Bach was an unswervingly religious man. His devotion to God and the Lutheran church was what kept him sane through the repetitive onslaught of grief that saw him orphaned at ten, widowed at thirty-five and forced to bury ten of his children. It is impossible, says Tognetti, for his experiences not to have leached into his music, instilling it with a purity of emotion wrenched from the kernel of his soul so that we, too, feel the rawness of his pain and the joy and ecstasy of his religious fervor, whether we share his beliefs or not. Much has been made of Bach’s formidable intellectual and musical prowess, but it is his humanity that shakes us to the core.

In many ways he shares much in common with today’s modern man; he was protective and ambitious for his remaining offspring and worked hard to provide a roof and an income. He was cantankerous, often in disputes with his employers, exploited, undervalued and disgruntled. A pedantic letter writer, he was, says Tognetti, the type who, if he were alive today, would annoy editors with endless missives on all sorts of topics, signed ”Concerned, of Leipzig.”

As always, it is impossible to separate the man from the music, and the Christmas Oratorio bears many of the silver hallmarks of Bach’s legendary genius; perfectly mingling intense organizational structures with great lyrical beauty. Although it was originally written for the festive season of 1734, the work incorporates recycled earlier secular pieces. Like Messiah – which followed ten years later – it tells the story of the Nativity from birth right through to the Adoration of the Magi. But unlike Handel’s masterpiece, the narration is in German, which may account for its lack of popularity over here – the audience can’t sing along.

Not that the language really matters; Bach could well have been writing about the joys of fly fishing and the numinous effect may well be the same. Says Tognetti: ”I ask the question: if we found out that Bach was actually a secularist and just went along because he didn’t want to upset the church, would we enjoy the music any less? Absolutely not.” More ad hoc than St. Matthew Passion (BWV 244b), more exuberant than the Mass in B minor (BWV 232), the Christmas Oratorio is, he insists, by no means a lesser work. Still, how hard is it for the ACO to venture into new territory without offending our festive hunger for familiarity?

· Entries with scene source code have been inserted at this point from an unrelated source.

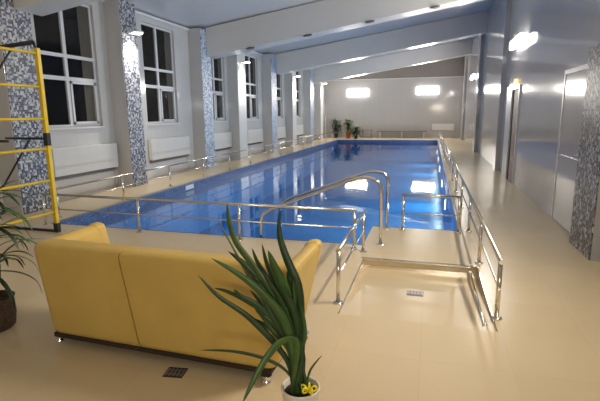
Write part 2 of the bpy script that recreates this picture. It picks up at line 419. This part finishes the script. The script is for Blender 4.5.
# ceiling beams rise with the ceiling
BEAMS = [(6.42, 7.0), (13.3, 13.92), (20.0, 20.6), (27.0, 27.6)]
for y0, y1 in BEAMS:
    bm = NB(); x0, x1 = PX+.02, XR
    hexa(bm, [(x0, y0, beam_z(x0)), (x1, y0, beam_z(x1)), (x1, y1, beam_z(x1)), (x0, y1, beam_z(x0))],
         [(x0, y0, ceil_z(x0)), (x1, y0, ceil_z(x1)), (x1, y1, ceil_z(x1)), (x0, y1, ceil_z(x0))])
    struct(obj('ceiling_beam', bm, M['beam'], origin=(0, (y0+y1)/2, 4.3)))
# unlit downlights recessed in the underside of the second beam
hosts = [('near the left pillar', -5.35), ('second from the left', -3.55), ('third from the left', -1.75), ('fourth from the left', -.02)]
for lab, x in hosts:
    y = 13.38
    bm = NB(); zz = beam_z(x)
    lathe(bm, (x, y, zz-.03), [(.10, 0), (.13, .004), (.13, .028)], 20)
    bmesh.ops.rotate(bm, verts=bm.verts, cent=(x, y, zz), matrix=Matrix.Rotation(-math.atan(.15), 3, 'Y'))
    o = obj('recessed_downlight', bm, M['spot_housing'], origin=(x, y, zz))
    tag(o, 'unlit dark downlight under the nearest pale ceiling beam, '+lab, 'lamp', 'unlit downlights under the ceiling beam')

# windows
def make_window(n, y0, y1):
    x = XL-.06; z0, z1 = WZ0, WZ1; fw = .055; ym = y0+(y1-y0)*.47
    bm = NB()
    for a, b in ((y0, y0+fw), (y1-fw, y1), (ym-.04, ym+.04)): box(bm, (x-.06, a, z0), (x, b, z1))
    for za, zb in ((z0, z0+fw), (z1-fw, z1), (2.41, 2.49), (2.87, 2.94)): box(bm, (x-.06, y0+fw, za), (x-.002, ym-.04, zb)); box(bm, (x-.06, ym+.04, za), (x-.002, y1-fw, zb))
    w = struct(obj('window_%d' % n, bm, M['frame'], origin=(x, (y0+y1)/2, z0)))
    bm = NB()                                        # opening casement
    a, b = ym+.045, y1-fw-.005
    for q in ((a, z0+fw+.005, a+.05, 2.405), (b-.05, z0+fw+.005, b, 2.405), (a, z0+fw+.005, b, z0+fw+.055), (a, 2.355, b, 2.405)):
        box(bm, (x-.05, q[0], q[1]), (x+.018, q[2], q[3]))
    s = struct(obj('casement', bm, M['frame'], w))
    bm = NB(); box(bm, (x-.035, y0+.01, z0+.01), (x-.030, y1-.01, z1-.01)); struct(obj('pane', bm, M['glass'], w))
    bm = NB(); box(bm, (x-.028, ym+(y1-ym)*.55, z0+.06), (x-.024, y1-fw-.055, 2.35)); box(bm, (x-.028, ym+(y1-ym)*.55, 2.5), (x-.024, y1-fw, 2.86)); box(bm, (x-.028, ym+(y1-ym)*.55, 2.95), (x-.024, y1-fw, z1-fw)); struct(obj('blind', bm, M['curtain'], w))
    bm = NB(); box(bm, (XL-.25, y0-.04, z0-.035), (XL+.03, y1+.04, z0)); struct(obj('window_sill', bm, M['frame'], w))
for i, (a, b) in enumerate(WINS): make_window(i+1, a, b)

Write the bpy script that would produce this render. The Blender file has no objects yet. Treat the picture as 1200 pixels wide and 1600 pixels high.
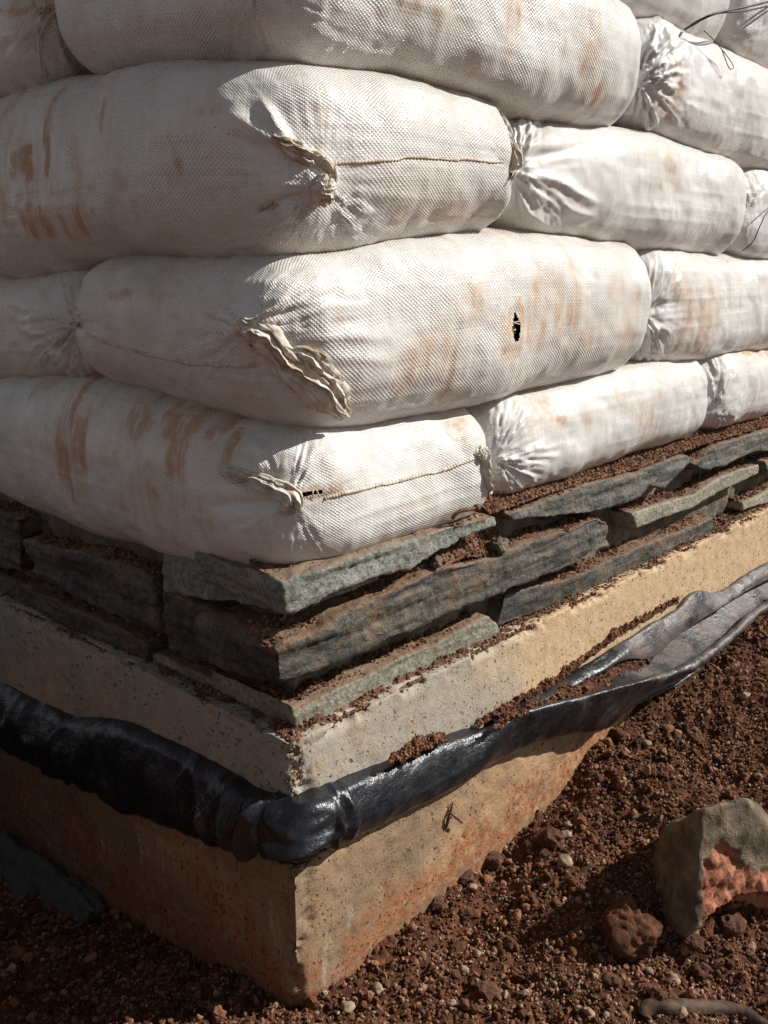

Traditionally, the six cantatas were meant to be played on each of the major feast days over the Christmas period; Tognetti’s crew will be packing them into one four-hour concert (including a dinner break). That’s quite an intense dollop of concentration required.

”Great. Let’s expect people to make that commitment,” says Tognetti, crisply. ”We have all got such short attention spans; we are all multi-tasking and wasting time. So to sit there and bask in the glory of Bach – and the religious people can bask in the glory of the Lord through the portal of Bach’s music – and yes it’s three hours, but it’s a great night’s entertainment.”

He points out we do it for sporting events without even blinking. ”I went to the football the other night. It took me two hours to get there, we watched two forty-minute halves that was boring as bat shit and then spent an hour getting out of the car park. That was commitment with very little return.”

Another reason why the Oratorio is not often performed here is the sheer effort required in staging it. The ACO will be joined by a coterie of woodwind and brass players and the Choir of London, an ensemble made up of professional singers and soloists who have been instrumental in building bridges through music in the Middle East, not least by establishing an annual Bach festival in Palestine. (Originally the Monteverdi Choir led by John Eliot Gardiner was booked, but he had to pull out due to ill health.)

The London Choir is a fitting replacement, because Bach’s music transcends the limitations of man-made religions. Soli Deo Gloria – only for the glory of God – he wrote on his compositions. But it was Martin Luther’s declaration that ”only music deserves being extolled as the mistress and governess of the human heart” that was really the mantra that he lived by.